Last year’s hurricane season was brutal. 2017 hit the United States with four major hurricanes: Jose, Harvey, Irma, and Maria. These storms caused catastrophic flooding in Houston, took out nearly half of the cell sites in southwest Florida, devastated Puerto Rico’s electrical infrastructure for weeks, and wrought havoc everywhere they made landfall. The hurricane season of 2017 resulted in over one hundred deaths and caused more than $200 billion in damages, making it the second costliest hurricane season in U.S. history.

Storm forecasters do not anticipate 2018’s hurricane season to be as intense as last year’s, but they do predict that Atlantic hurricane activity will likely be above average. Some believe hurricanes are likely to become more frequent and severe in the near future, and warn that we should brace for more destructive storms, and more of them.

Even more distressing than the possibility of increasingly intense hurricanes is the fragility of the infrastructure in place to protect against them. The American Society for Civil Engineers gives the country’s infrastructure a ‘D+’ grade – somewhere between “mediocre, requires attention” and “poor, at risk.”

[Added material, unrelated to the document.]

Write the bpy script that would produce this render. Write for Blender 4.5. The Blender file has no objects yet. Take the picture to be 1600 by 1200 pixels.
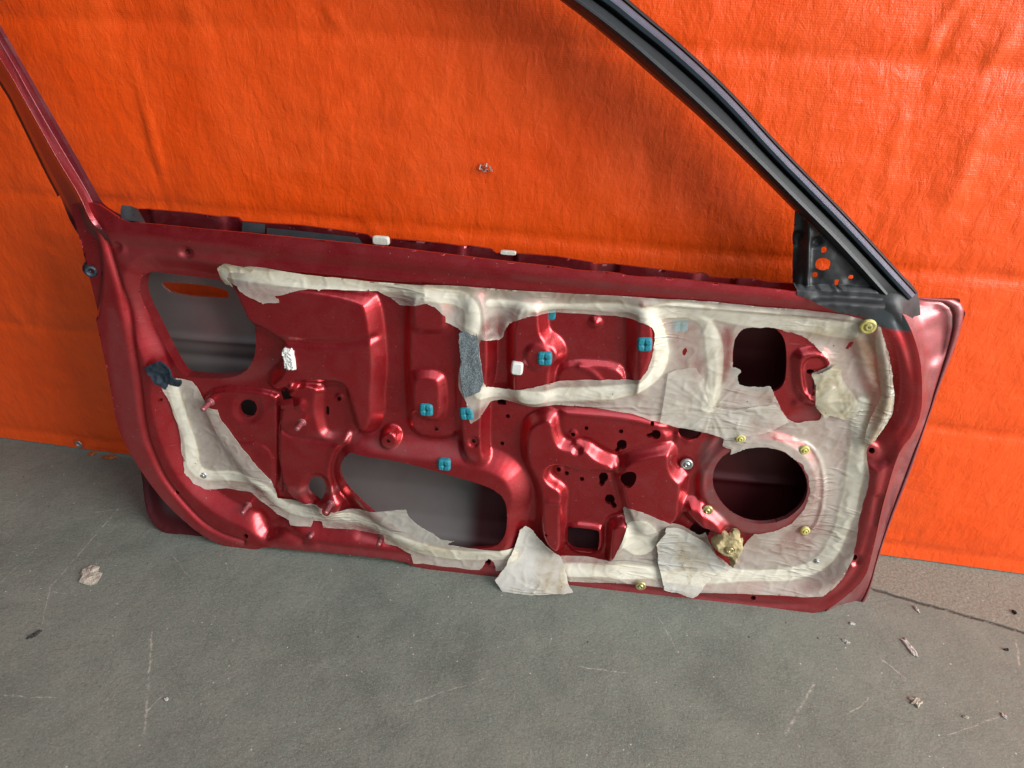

The infrastructural situation is especially dire in Puerto Rico. Irma and Maria left 95% of the island’s residents without power for days. (At the time of writing, some 30,000 people are still waiting for the electrical grid to come back online.) This is partially the result of an overly-centralized power system that depends on a few large oil-burning generators to power the whole grid. “When one fails: poof,” reports Adam Rogers in Wired.

“The engineering of our cities and urban areas are quite rigid and not flexible enough to handle and recover from natural disasters easily,” said Newsha Ajami, Senior Research Engineer at Stanford University’s Woods Institute for the Environment.

The example of Houston is a case in point. In the last 30 years the city has grown by 35 percent, adding over half a million new residents since 1990. In order to meet the growing demand for housing, Houston began building more new residences than anywhere else in the country. Rapid, unchecked development paved over many of the area’s wetlands and prairies, which would otherwise provide drainage and act as “sponges” to soak up some of the floodwaters and help mitigate storm damage. By eliminating natural flood barriers (and in some cases even constructing neighborhoods in FEMA-designated floodplains), Houston inadvertently built itself into a perfect flood.

In the event of any natural disaster it is crucially important to be able to locate people and coordinate aid efforts. Unfortunately, hurricanes often destroy the communications infrastructure that makes these efforts possible. Harvey knocked out out 95 percent of cell sites in Aransas County, Texas, where it first touched down. In Puerto Rico, the one-two punch of Irma and Maria left 91 percent of the island without cell coverage. Family members in the mainland United States were unable to make contact with their loved ones in Puerto Rico for weeks after the storm.

The United Nations Office for disaster Risk Reduction has developed a metric against which cities can measure their resilience to disasters ranging from floods and hurricanes to climate change and social unrest. It’s a helpful rubric, but it also shows just how difficult it is for places already battered by disaster to recover. Faced with the immediate task of rebuilding damaged property, they are unable to mount the financial and logistical resources needed to make infrastructure repairs that could help prevent future damage. It’s easy to see how communities affected by hurricanes can get caught in a loop, reacting to the most recent disaster instead of preparing for the storms to come.

While building more resilient infrastructure is possible, the scale and complexity of the problem is certainly daunting. It would be difficult for a single agency solving the whole thing, but resiliency can come in many forms — from innovative new ideas in municipal development policy to community initiatives to build bioswales in local neighborhoods. It might take the resources of a large organization to harden the electricity grid or keep communications networks up during a disaster, but new technologies can help communities generate their own power or build people-powered networks.

Hurricane season officially begins the first day of June.